Officials seize nearly 300 dogs from NC kennel

Photo source: Mason Creek Kennels website
Photo source: Mason Creek Kennels website

CALDWELL COUNTY, NC (WBTV) - Animal control officers were busy Thursday seizing hundreds of dogs from a kennel in Caldwell County, NC and they say animal cruelty charges will be filed against the owner within a week.

The Caldwell County Health Department issued a statement Thursday morning indicating a search and seizure warrant had been obtained for 300 dogs at Mason Creek Kennels at 4869 Free Mason Road in Hudson located about 55 miles northwest of Charlotte.

The kennels are owned by William "Bill" Thomas Allen.

Officials said many of the dogs had matted hair, and those with puppies were housed inside buildings which smelled of urine and feces.

Officials were unable to find a single leash on the property. They said the dogs had been kept in cages all their lives and never taken for walks. Many of the dogs are in need of veterinary care.

A month ago, Caldwell County Animal Control contacted Kimberly Alboum, North Carolina State Director of the Humane Society, regarding conditions at the kennels after they conducted a rabies check at the property.

The animal control officers were concerned because the dogs were in "very, crowded, inhumane conditions" according to a statement released Thursday afternoon.

"Mason Creek Kennels has been under investigation for quite a while, but it's taken a little while to get enough evidence for the warrant," said Caldwell County Animal Control Director Greg Greene.

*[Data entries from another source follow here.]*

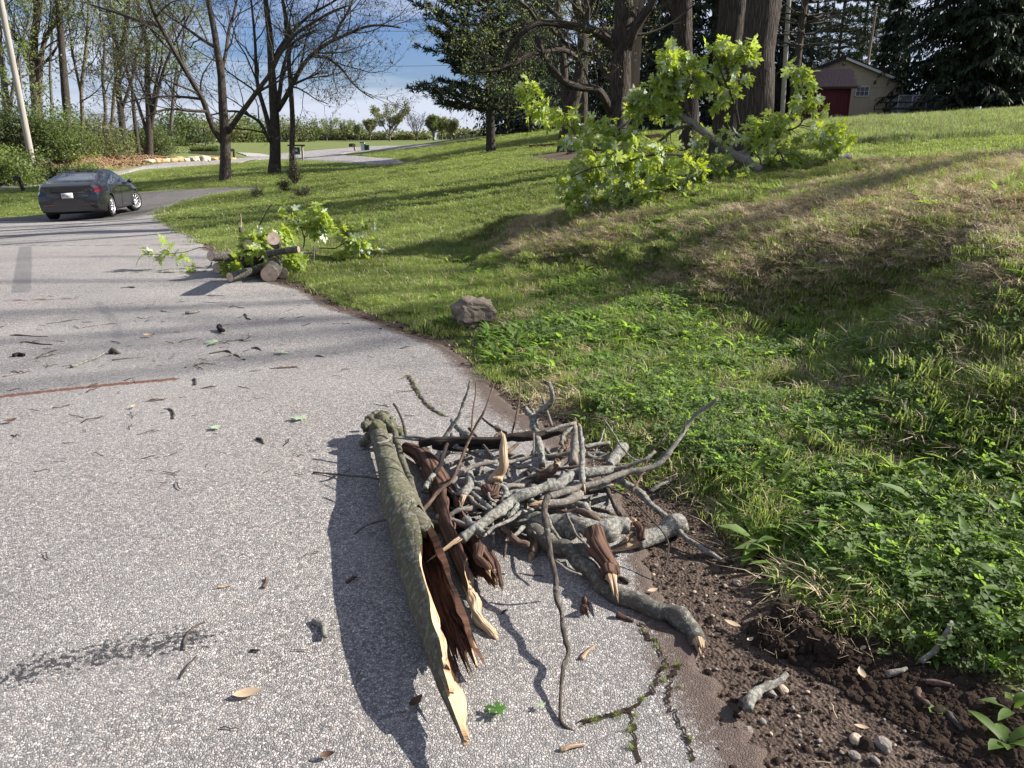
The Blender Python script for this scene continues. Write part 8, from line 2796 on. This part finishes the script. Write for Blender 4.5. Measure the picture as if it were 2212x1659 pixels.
# ------------------------------------------------------------------ litter on the driveway and the dirt
def g7(x, y, h=.012): return ground_at(x * .3418, 486 + y * .3418, h, terrain) + [0, 0, .008]
def g8(x, y, h=.012): return ground_at(x * .6378, 1134 + y * .6378, h, terrain) + [0, 0, .008]
def g6(x, y, h=.012): return ground_at(756 + x * .3662, 1188 + y * .3662, h, terrain) + [0, 0, .008]
def g4(x, y, h=.012): return ground_at(1566 + x * .3164, 1134 + y * .3164, h, terrain) + [0, 0, .004]
DG = 'twigs scattered on the driveway'
def twig(label, pts, r, mat='stick_dark', seed=0, name='twig', cat='twig', group=DG, **kw):
    return stick3(label, A(pts), r, r * .65, mat, seed, kw.get('tip'), None, name, cat, group, kw.get('knots', 2), 7, .18, kw.get('twigs', 0), 1.0)
W7 = [
 ('straight dark twig lying alone at the top of the driveway, before the log heap', [(765, 402), (810, 398), (855, 402)], .010, 'stick_dark', 0),
 ('crooked twig in the shade on the driveway, pointing at the firewood', [(1015, 550), (1080, 556), (1165, 548)], .008, 'stick_grey', 1),
 ('short thick bark-covered stick just right of the crooked twig in the shade', [(1178, 562), (1210, 560), (1246, 548)], .018, 'stick_lichen', 0),
 ('dark twig with a side spur at the left edge of the driveway', [(70, 702), (180, 706), (300, 712)], .008, 'stick_dark', 2),
 ('knotted twig below the spurred one near the left picture edge', [(130, 752), (170, 748), (250, 760), (336, 764)], .007, 'stick_brown', 1),
 ('mossy green-grey curved stick on the left half of the driveway', [(458, 908), (540, 870), (600, 850), (650, 825)], .012, 'stick_lichen', 1),
 ('long thin twig right of the mossy curved stick', [(708, 864), (800, 852), (925, 840)], .006, 'stick_dark', 0),
 ('long slender pale stick lying diagonally in mid driveway', [(1168, 908), (1320, 872), (1400, 845), (1475, 830)], .009, 'stick_lichen', 1),
 ('bent dark twig crossing the end of the slender pale stick', [(1325, 820), (1400, 808), (1440, 806), (1490, 826), (1548, 858)], .008, 'stick_dark', 1),
 ('straight stick lying alone towards the right side of mid driveway', [(1712, 913), (1800, 908), (1888, 903)], .009, 'stick_brown', 0),
 ('twig at the left picture edge above the rust stain', [(15, 966), (100, 950), (190, 930)], .008, 'stick_brown', 0),
 ('pair-like brown twig below the rust stain on the left', [(328, 1166), (380, 1160), (438, 1148)], .007, 'stick_brown', 0),
 ('reddish flat twig in mid driveway below the rust stain', [(918, 1119), (980, 1112), (1048, 1110)], .009, 'stick_brown', 0),
 ('curved dark twig shaped like a hook in mid driveway', [(1032, 1166), (1065, 1170), (1090, 1190), (1107, 1232)], .009, 'stick_dark', 0),
 ('small dark knob of bark right of the end of the rust stain', [(1215, 988), (1230, 984), (1236, 1000), (1230, 1018)], .010, 'stick_dark', 0),
 ('stubby stick with a red-brown broken end on the driveway', [(693, 810), (720, 808), (745, 812)], .020, 'stick_dark', 0),
 ('short black stub near the left picture edge', [(92, 828), (120, 822), (150, 828)], .018, 'burnt', 0),
 ('dark cone-like stub in the middle of the shaded driveway', [(1378, 660), (1400, 668), (1425, 676)], .024, 'burnt', 0),
 ('thin twig left of the firewood heap on the sunny strip', [(1278, 490), (1340, 496), (1432, 492)], .006, 'stick_grey', 1),
 ('forked thin twig in the shade at the left', [(520, 656), (620, 640), (735, 628)], .007, 'stick_grey', 2),
 ('long faint twig at the left in the shade', [(298, 632), (400, 618), (502, 600)], .006, 'stick_dark', 1),
 ('small dark twig pointing to the pile from the middle of the driveway', [(1622, 1362), (1645, 1375), (1668, 1392)], .009, 'stick_dark', 0),
 ('short twig left of the straight lone stick', [(1590, 785), (1620, 785), (1655, 797)], .009, 'stick_dark', 0),
 ('dark sliver under the bend of the driveway', [(1995, 832), (2030, 838), (2060, 842)], .008, 'stick_dark', 0),
 ('twig lying by the dark clod at the driveway bend', [(2105, 628), (2160, 630), (2215, 628)], .008, 'stick_brown', 0),
 ('small crossed twig in the shade before the bend', [(1548, 568), (1560, 590), (1585, 604)], .009, 'stick_dark', 2),
 ('flat dark twig in the shade, right of the pale maple leaf', [(1425, 742), (1480, 738), (1545, 734)], .008, 'stick_dark', 1),
 ('thin grey twig below the hook-shaped one, low on the driveway', [(690, 1392), (740, 1360), (795, 1335)], .005, 'stick_grey', 0),
 ('thin dark twig slanting above the hook-shaped one', [(1215, 1218), (1270, 1205), (1325, 1192)], .004, 'stick_dark', 0),
]
for k, (lab, pts, r, mt, tw) in enumerate(W7):
    twig(lab, [g7(x, y, r) for x, y in pts], r, mt, 1300 + k, twigs=tw)
twig('short lichen-spotted stick with a dark shadow, alone left of the hollow log', [g8(1072, 318, .02), g8(1085, 350, .02), g8(1100, 380, .02)], .0135, 'stick_lichen', 1340)
twig('thin curved dark twig at the end of the oil stain', [g8(622, 425), g8(630, 390), g8(655, 352), g8(690, 335)], .005, 'stick_dark', 1341)
twig('fine straight twig below the curved one by the oil stain', [g8(608, 527), g8(635, 490), g8(665, 448)], .003, 'stick_dark', 1342)
twig('tiny pale twig in the open asphalt above the lichen-spotted stick', [g8(738, 220), g8(760, 214), g8(782, 210)], .004, 'splinter', 1343)
twig('small reddish twig above left of the lichen-spotted stick', [g8(892, 215), g8(900, 200), g8(906, 186)], .006, 'stick_brown', 1344)
twig('reddish bark sliver at the edge of the log\'s shadow', [g8(1176, 200), g8(1195, 188), g8(1212, 174)], .007, 'stick_brown', 1345)
twig('tiny dark sliver below the lichen-spotted stick', [g8(852, 430), g8(870, 434), g8(886, 432)], .005, 'stick_dark', 1346)
twig('pale split stick lying below the tip of the hanging twig', [g6(1238, 1192), g6(1310, 1180), g6(1380, 1163)], .007, 'splinter', 1347)
twig('dark flake of bark right of the hanging twig under the broken point', [g6(1365, 380, .02), g6(1385, 340, .02), g6(1410, 305, .02)], .016, 'rotten', 1348, 'bark_flake', 'bark flake')
twig('long dark bark chip near the upper crack', [g6(1580, 400), g6(1625, 412), g6(1670, 425)], .010, 'rotten', 1349, 'bark_flake', 'bark flake')
twig('thin tan wood chip between the hanging twig and the crack', [g6(1368, 645), g6(1405, 612), g6(1442, 582)], .006, 'splinter', 1350, 'wood_chip', 'wood chip')
twig('dark twig fragment just beside the split logs on the asphalt', [g6(890, 380), g6(905, 370), g6(925, 360)], .005, 'stick_dark', 1351)
VG = 'sticks lying on the dirt verge'
twig('short lichened stick with a pale broken end on the dirt beside the pebble', [g4(155, 1270, .03), g4(205, 1190, .03), (g4(290, 1120, .03)), g4(405, 1030, .03)], .016, 'stick_lichen', 1360, 'stick', 'stick', VG, tip=None, knots=5)
twig('smooth brown stick leaning from the soil heap into the clover', [g4(1335, 955, .02), g4(1440, 860, .05), g4(1500, 760, .08), g4(1540, 655, .11)], .010, 'stick_grey', 1361, 'stick', 'stick', VG)
twig('stubby grey stick half sunk in the soil heap', [g4(1110, 1015, .02), g4(1180, 1000, .03), g4(1250, 988, .03)], .010, 'stick_grey', 1362, 'stick', 'stick', VG)
twig('brown stick lying right of the stubby one in the churned soil', [g4(1385, 1058, .02), g4(1480, 1080, .02), g4(1575, 1112, .02)], .009, 'stick_brown', 1363, 'stick', 'stick', VG)
twig('dark stick lying towards the bottom in the churned soil', [g4(1310, 1110, .02), g4(1340, 1170, .02), g4(1382, 1240, .02)], .010, 'stick_brown', 1364, 'stick', 'stick', VG)
twig('sunken dark stick near the right edge of the churned soil', [g4(1550, 1290, .01), g4(1580, 1350, .01), g4(1620, 1400, .01)], .009, 'stick_dark', 1365, 'stick', 'stick', VG)
twig('pale straight stick lying hidden in the clover at the picture edge', [ground_at(1950, 1126, .04, terrain), ground_at(2080, 1130, .04, terrain), ground_at(2215, 1128, .04, terrain)], .010, 'stick_lichen', 1366, 'stick', 'stick', VG)
twig('bent grey twig arching among the weeds on the bank', [ground_at(1962, 862, .10, terrain), ground_at(1955, 885, .13, terrain), ground_at(1975, 920, .06, terrain), ground_at(2000, 950, .02, terrain)], .006, 'stick_grey', 1367, 'stick', 'stick', VG)
twig('lichened twig at the edge of the clover beyond the slanting branch', [ground_at(1408, 1062, .02, terrain), ground_at(1425, 1050, .03, terrain), ground_at(1460, 1036, .03, terrain)], .012, 'stick_lichen', 1368, 'stick', 'stick', VG)

# loose maple leaves and dry leaves
def lay(label, p, size, mesh, rz, name='fallen_leaf', cat='leaf', group='leaves lying on the driveway', tilt=(0, 0), h=.012):
    o = obj(name, mesh, None, loc=(p[0], p[1], p[2] + h), rot=(tilt[0], tilt[1], rz), scale=(size,) * 3)
    return tag(o, label, cat, group)
M['leaf_green'] = leaf_mat('fresh_green_leaf', (.06, .15, .025), (.10, .16, .05), (.12, .30, .03), .2, 10)
M['leaf_wan'] = leaf_mat('wan_pale_leaf', (.34, .42, .28), (.36, .44, .30), (.3, .36, .2), .15, 10, .2)
M['leaf_tan'] = leaf_mat('tan_dry_leaf', (.48, .36, .24), (.45, .34, .24), (.4, .28, .15), .2, 10, .2)
M['leaf_brown'] = leaf_mat('brown_dry_leaf', (.10, .055, .035), (.10, .06, .04), (.1, .05, .03), .3, 10, .2)
def mesh_as(k, mat, name):
    v, q, t = LEAF_V[k]
    return new_mesh(name, v, q, t, [mat], smooth=False)
lay('fresh green maple leaf at the splintered tip of the hollow log', g6(905, 985), .065, mesh_as(1, M['leaf_green'], 'green_leaf'), 1.2, tilt=(.15, .1), h=.012)
lay('pale maple leaf lying flat in mid driveway, nearer the brush pile', g7(1905, 1245), .11, mesh_as(0, M['leaf_wan'], 'pale_leaf'), .6)
lay('pale maple leaf on the shaded part of the driveway', g7(1380, 752), .14, mesh_as(2, M['leaf_wan'], 'pale_leaf'), 2.2)
lay('small pale leaf in the middle of the open asphalt', g7(1350, 1290), .06, mesh_as(3, M['leaf_wan'], 'pale_leaf'), 4.0)
lay('tiny pale leaf beside the shadow of the hanging twig', g6(1145, 950), .030, mesh_as(3, M['leaf_wan'], 'pale_leaf'), 1.0)
lay('faint pale leaf right of the bent dark twig in mid driveway', g7(1755, 820), .09, mesh_as(4, M['leaf_wan'], 'pale_leaf'), 5.0)
def oval_leaf(mat, name, curl=.35):
    V, Q = [], []
    for j in range(7):
        f = j / 6
        w = .22 * math.sin(math.pi * min(1, f * 1.02)) ** .8 + .005
        z = curl * (f - .5) ** 2
        V += [(f - .5, w, z + w * curl), (f - .5, 0, z), (f - .5, -w, z + w * curl * .6)]
        if j:
            b = 3 * (j - 1)
            Q += [[b, b + 1, b + 4, b + 3], [b + 1, b + 2, b + 5, b + 4]]
    return new_mesh(name, V, Q, None, [mat])
OT, OB = oval_leaf(M['leaf_tan'], 'tan_leaf'), oval_leaf(M['leaf_brown'], 'brown_leaf', .9)
OT2 = oval_leaf(M['leaf_tan'], 'tan_leaf', .9)
for lab, p, s_, me_, rz in [('tan dry leaf lying on the open asphalt at the bottom left', g8(838, 582), .085, OT, .35), ('curled dark dead leaf left of the hollow log\'s tip', g6(390, 925), .06, OB, 1.0),
        ('orange-tan wood-like leaf on the shaded driveway', g7(945, 712), .10, OT2, .1), ('tan leaf on the dirt under the long bare branch', g6(1785, 255), .045, OT, .4),
        ('standing tan leaf on the dirt below the soil heap', g4(930, 1040, .02), .055, OT2, 1.4), ('pale tan leaf on the dirt near the bottom edge', g4(930, 1395), .04, OT, 2.8),
        ('tan leaf at the clover edge left of the soil heap', g4(50, 690), .06, OT, 2.4), ('dull brown leaf on the turf beyond the brush pile', ground_at(1640, 890, .03, terrain), .06, OB, 1.1),
        ('curled tan leaf above the crumbled asphalt edge', g4(170, 800), .03, OT2, .5), ('small dark dead leaf at the bottom of the driveway', g8(1108, 795), .045, OB, .2),
        ('small tan chip of leaf on the middle of the driveway', g7(848, 1162), .05, OT2, 1.1), ('dead leaf curled at the left part of the driveway', g7(70, 1255), .07, OB, .6)]:
    lay(lab, p, s_, me_, rz, 'dry_leaf', 'dry leaf', 'dry leaves on the driveway and dirt', h=.004)

# weeds standing by themselves at the lower right corner
for k, (px, py, n, ln, wd, up, lab) in enumerate([(2145, 1440, 8, .15, .030, 1.3, 'tall broad-leaved weed at the right edge above the churned soil'), (2170, 1600, 6, .09, .035, .8, 'low weed with rounded leaves in the bottom right corner'),
                                               (1800, 1325, 4, .05, .02, 1.2, 'small bright seedling on top of the soil heap'), (1965, 1325, 4, .06, .03, 1.0, 'bright seedling at the clover edge right of the soil heap'),
                                               (2020, 1535, 4, .04, .025, .9, 'tiny seedling in the middle of the churned soil'), (1345, 1052, 7, .07, .022, .9, 'broad weed at the edge of the clover below the thick pale stub'),
                                               (1830, 1125, 9, .14, .035, 1.0, 'large dandelion-like rosette on the verge right of the slanting branch'), (2190, 1530, 5, .10, .03, 1.1, 'leafy weed hanging over the churned soil at the picture edge')]):
    q = ground_at(px, py + 8, 0, terrain)
    o = obj('broadleaf_weed', rosette_mesh(n, ln, wd, 2000 + k, up), None, loc=tuple(q), rot=(0, 0, k * 1.3))
    tag(o, lab, 'weed', 'single weeds at the verge')

# many small fragments, all alike
rgd = np.random.default_rng(5150)
frag = [bit_mesh(50 + k, M[m_], 1) for k, m_ in enumerate(['stick_dark', 'stick_brown', 'stick_grey', 'burnt', 'stick_dark'])]
cnt = 0
while cnt < 210:
    if rgd.random() < .8:
        px, py = rgd.uniform(-20, 900), 640 + 420 * rgd.random() ** 1.5
    else:
        px, py = rgd.uniform(-20, 1300), rgd.uniform(640, 1600)
    q = ground_at(px, py, .008, terrain)
    if q[0] > edge_x(q[1]) - .1 or q[0] < edge_x(q[1]) - 7.3:
        continue
    s_ = float(np.exp(rgd.normal(-2.75, .45))) * (.6 if py > 1000 else 1)
    o = obj('twig_fragment', frag[cnt % 5], None, loc=(q[0], q[1], q[2] + .012), rot=(rgd.normal() * .05, rgd.normal() * .08, rgd.normal() * .5 + (1.5 if rgd.random() < .2 else 0)), scale=(s_, s_ * rgd.uniform(.7, 1.3), s_ * .8))
    tag(o, 'small dark twig fragment lying loose on the asphalt of the driveway', 'twig fragment', 'tiny twig fragments strewn over the driveway')
    cnt += 1
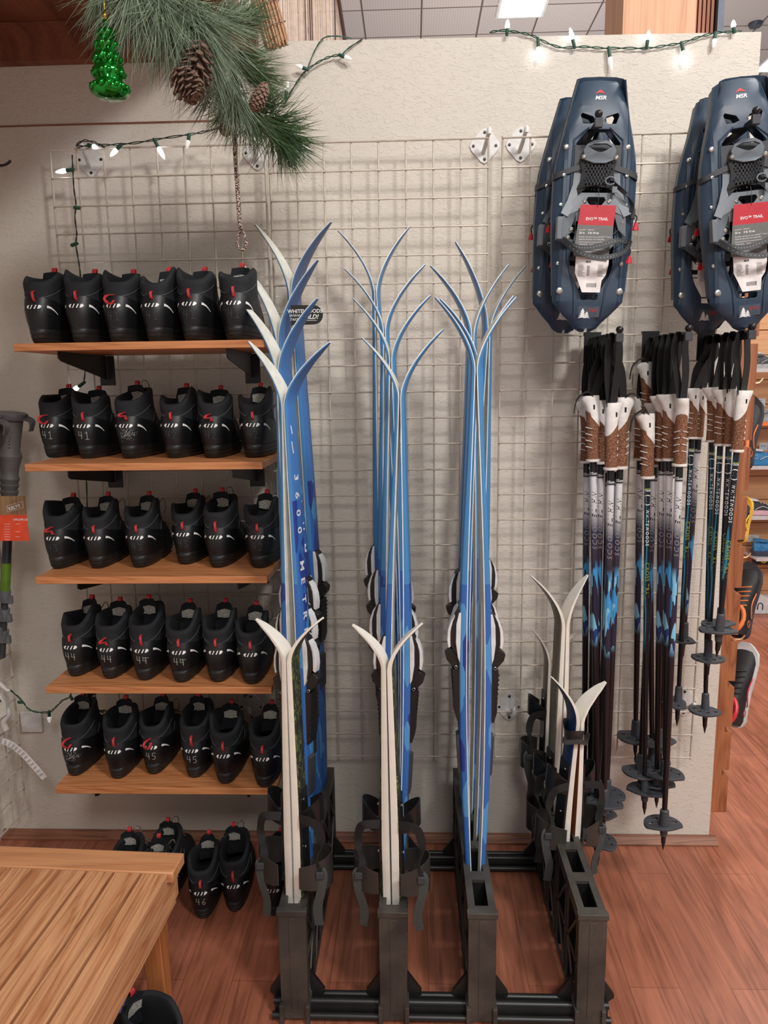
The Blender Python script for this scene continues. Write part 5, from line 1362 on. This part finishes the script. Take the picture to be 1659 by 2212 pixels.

During the seizure, the health department said "several dead animals were found as well as dozens of animals packed in crates with feces and garbage throughout the home and surrounding buildings."

The United States Humane Society, Caldwell County Sheriff's Office, Burke County Animal Control, Catawba County Animal Control, and Union County Animal Control assisted Caldwell County officials with the seizure.

The dogs will be temporarily housed at a shelter at the Caldwell County Fairgrounds on Highway 321 in Lenoir. Volunteers started setting up the shelter on Wednesday in anticipation of the bust on Thursday.

The health department says the crates, food and supplies have been provided by a grant from Maddie's Fund which is part of Pet Smart Charities. Officials estimate the cost of caring for these animals could exceed $100,000 but will be paid for through this grant.

At the shelter, the dogs will undergo a thorough health check by Outback Mobile Veterinary Services of Morganton, NC, and Dr. Judy Vogt of the Human Society of Charlotte over the next few days.

Once the dogs are released, those that qualify will be placed up for adoption.

Alboum said anyone upset with the news about this seizure should call their local representatives in Raleigh.

"What we really need from the public is for them to call their local legislatures and support our goal of getting minimum standard requirements for commercial breeders," Alboum said.